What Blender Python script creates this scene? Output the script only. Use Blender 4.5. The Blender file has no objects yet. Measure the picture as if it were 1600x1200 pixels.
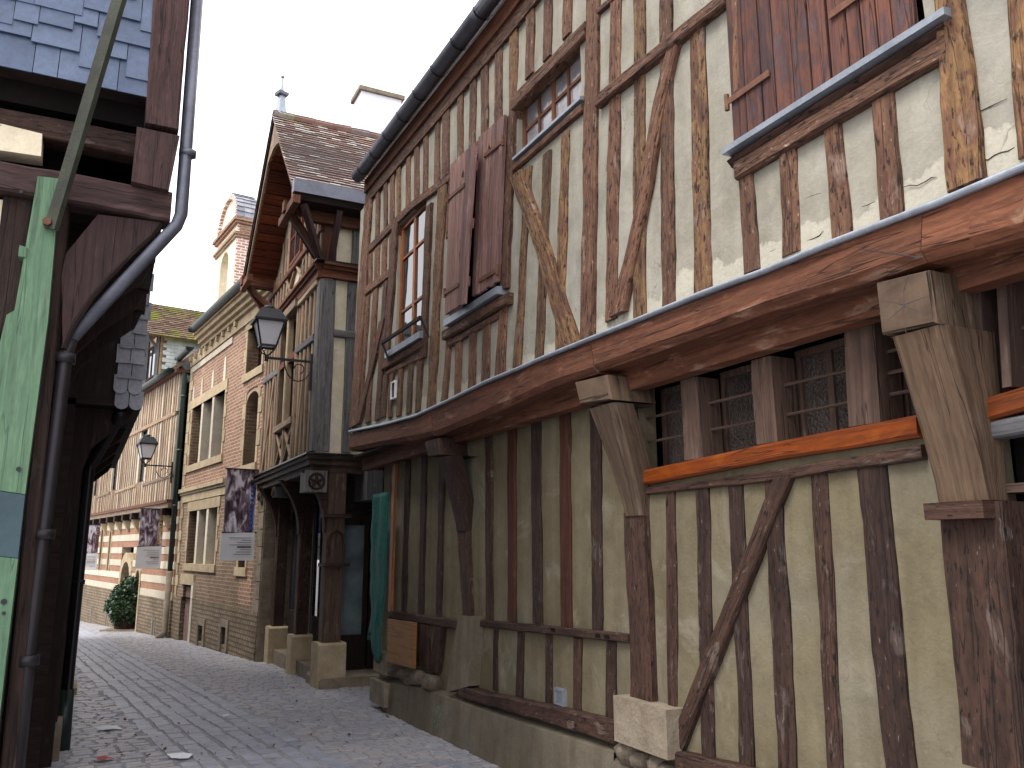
import bpy, math, random
from mathutils import Vector, noise as mnoise
random.seed(7)
R_ = math.radians
scene = bpy.context.scene
col = scene.collection

# ------------------------------------------------------------------ camera, sky, sun, exposure
PITCH = math.atan(260 / 1300); CAMZ = 1.5; FPX = 1300.0
cam_d = bpy.data.cameras.new("camera"); cam = bpy.data.objects.new("camera", cam_d); col.objects.link(cam)
cam.location = (0, 0, CAMZ); cam.rotation_euler = (math.pi / 2 + PITCH, 0, 0)
cam_d.sensor_width = 36; cam_d.lens = 36 * FPX / 1600; cam_d.clip_start = 0.05; cam_d.clip_end = 900
scene.camera = cam

TO_SUN = Vector((-0.80, -0.52, 0)).normalized()
SUN_EL = R_(58)
wd = bpy.data.worlds.new("World"); scene.world = wd; wd.use_nodes = True
wn = wd.node_tree.nodes; wl = wd.node_tree.links
bg = wn["Background"]
sky = wn.new("ShaderNodeTexSky"); sky.sky_type = 'NISHITA'; sky.sun_disc = False
sky.sun_elevation = SUN_EL; sky.sun_rotation = math.atan2(TO_SUN.x, TO_SUN.y)
sky.air_density = 1.0; sky.dust_density = 4.0; sky.ozone_density = 1.5
hs = wn.new("ShaderNodeHueSaturation"); hs.inputs['Saturation'].default_value = 0.30
wl.new(sky.outputs[0], hs.inputs['Color'])
cloud = wn.new("ShaderNodeMix"); cloud.data_type = 'RGBA'; cloud.inputs[0].default_value = 0.75   # even overcast veil over the clear sky
cloud.inputs[7].default_value = (7.8, 7.75, 8.05, 1); wl.new(hs.outputs[0], cloud.inputs[6]); wl.new(cloud.outputs[2], bg.inputs['Color'])
bg.inputs['Strength'].default_value = 0.13
sd = bpy.data.lights.new("sun", 'SUN'); so = bpy.data.objects.new("sun", sd); col.objects.link(so)
sd.energy = 1.5; sd.angle = R_(24); sd.color = (1.0, 0.965, 0.91)
ts = Vector((TO_SUN.x * math.cos(SUN_EL), TO_SUN.y * math.cos(SUN_EL), math.sin(SUN_EL)))
so.rotation_euler = ts.to_track_quat('Z', 'Y').to_euler()
vs = scene.view_settings
vs.view_transform = 'Standard'; vs.look = 'None'; vs.gamma = 1; vs.exposure = 1.3; vs.use_curve_mapping = False

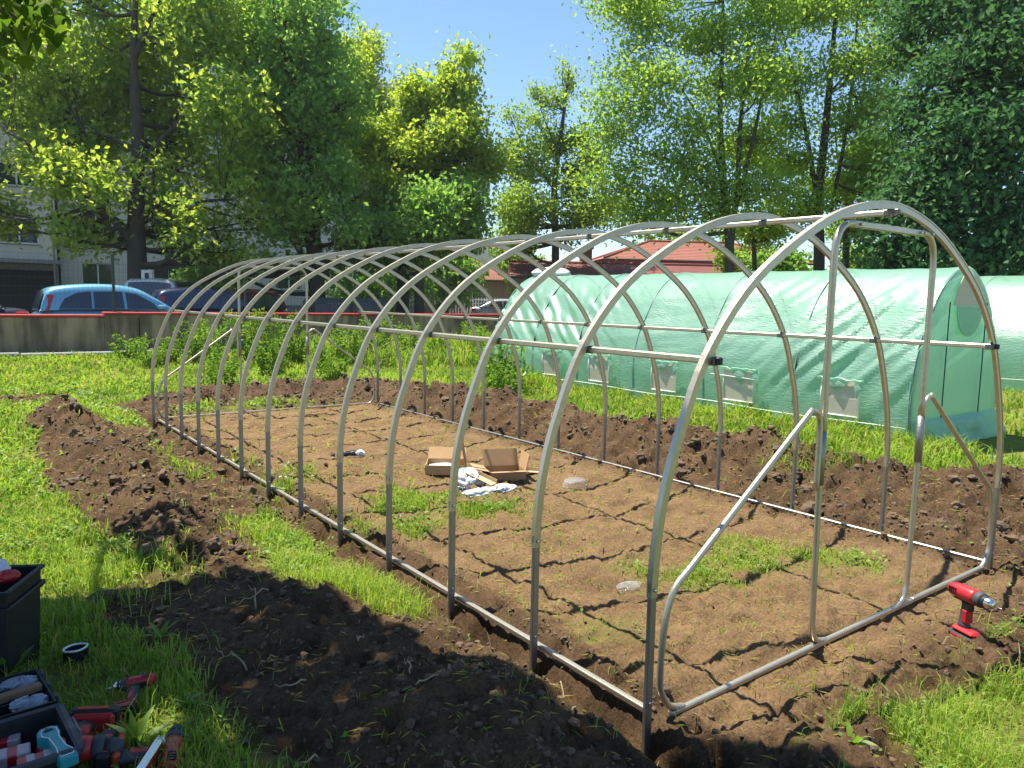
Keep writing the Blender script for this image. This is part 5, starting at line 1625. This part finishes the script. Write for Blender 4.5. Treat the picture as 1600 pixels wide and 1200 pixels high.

============================================================

What this task involves -
From the listing above, print every entry precisely and drop the pictures.

Expected output -
What Blender Python script creates this scene? Output the script only. Use Blender 4.5. The Blender file has no objects yet. Measure the picture as if it were 1600x1200 pixels.
import bpy, math, random
from mathutils import Vector, noise as mnoise
random.seed(7)
R_ = math.radians
scene = bpy.context.scene
col = scene.collection

# ------------------------------------------------------------------ camera, sky, sun, exposure
PITCH = math.atan(260 / 1300); CAMZ = 1.5; FPX = 1300.0
cam_d = bpy.data.cameras.new("camera"); cam = bpy.data.objects.new("camera", cam_d); col.objects.link(cam)
cam.location = (0, 0, CAMZ); cam.rotation_euler = (math.pi / 2 + PITCH, 0, 0)
cam_d.sensor_width = 36; cam_d.lens = 36 * FPX / 1600; cam_d.clip_start = 0.05; cam_d.clip_end = 900
scene.camera = cam

TO_SUN = Vector((-0.80, -0.52, 0)).normalized()
SUN_EL = R_(58)
wd = bpy.data.worlds.new("World"); scene.world = wd; wd.use_nodes = True
wn = wd.node_tree.nodes; wl = wd.node_tree.links
bg = wn["Background"]
sky = wn.new("ShaderNodeTexSky"); sky.sky_type = 'NISHITA'; sky.sun_disc = False
sky.sun_elevation = SUN_EL; sky.sun_rotation = math.atan2(TO_SUN.x, TO_SUN.y)
sky.air_density = 1.0; sky.dust_density = 4.0; sky.ozone_density = 1.5
hs = wn.new("ShaderNodeHueSaturation"); hs.inputs['Saturation'].default_value = 0.30
wl.new(sky.outputs[0], hs.inputs['Color'])
cloud = wn.new("ShaderNodeMix"); cloud.data_type = 'RGBA'; cloud.inputs[0].default_value = 0.75   # even overcast veil over the clear sky
cloud.inputs[7].default_value = (7.8, 7.75, 8.05, 1); wl.new(hs.outputs[0], cloud.inputs[6]); wl.new(cloud.outputs[2], bg.inputs['Color'])
bg.inputs['Strength'].default_value = 0.13
sd = bpy.data.lights.new("sun", 'SUN'); so = bpy.data.objects.new("sun", sd); col.objects.link(so)
sd.energy = 1.5; sd.angle = R_(24); sd.color = (1.0, 0.965, 0.91)
ts = Vector((TO_SUN.x * math.cos(SUN_EL), TO_SUN.y * math.cos(SUN_EL), math.sin(SUN_EL)))
so.rotation_euler = ts.to_track_quat('Z', 'Y').to_euler()
vs = scene.view_settings
vs.view_transform = 'Standard'; vs.look = 'None'; vs.gamma = 1; vs.exposure = 1.3; vs.use_curve_mapping = False

Keep writing the Blender script for this image. This is part 5, starting at line 1625. This part finishes the script. Write for Blender 4.5. Treat the picture as 1600 pixels wide and 1200 pixels high.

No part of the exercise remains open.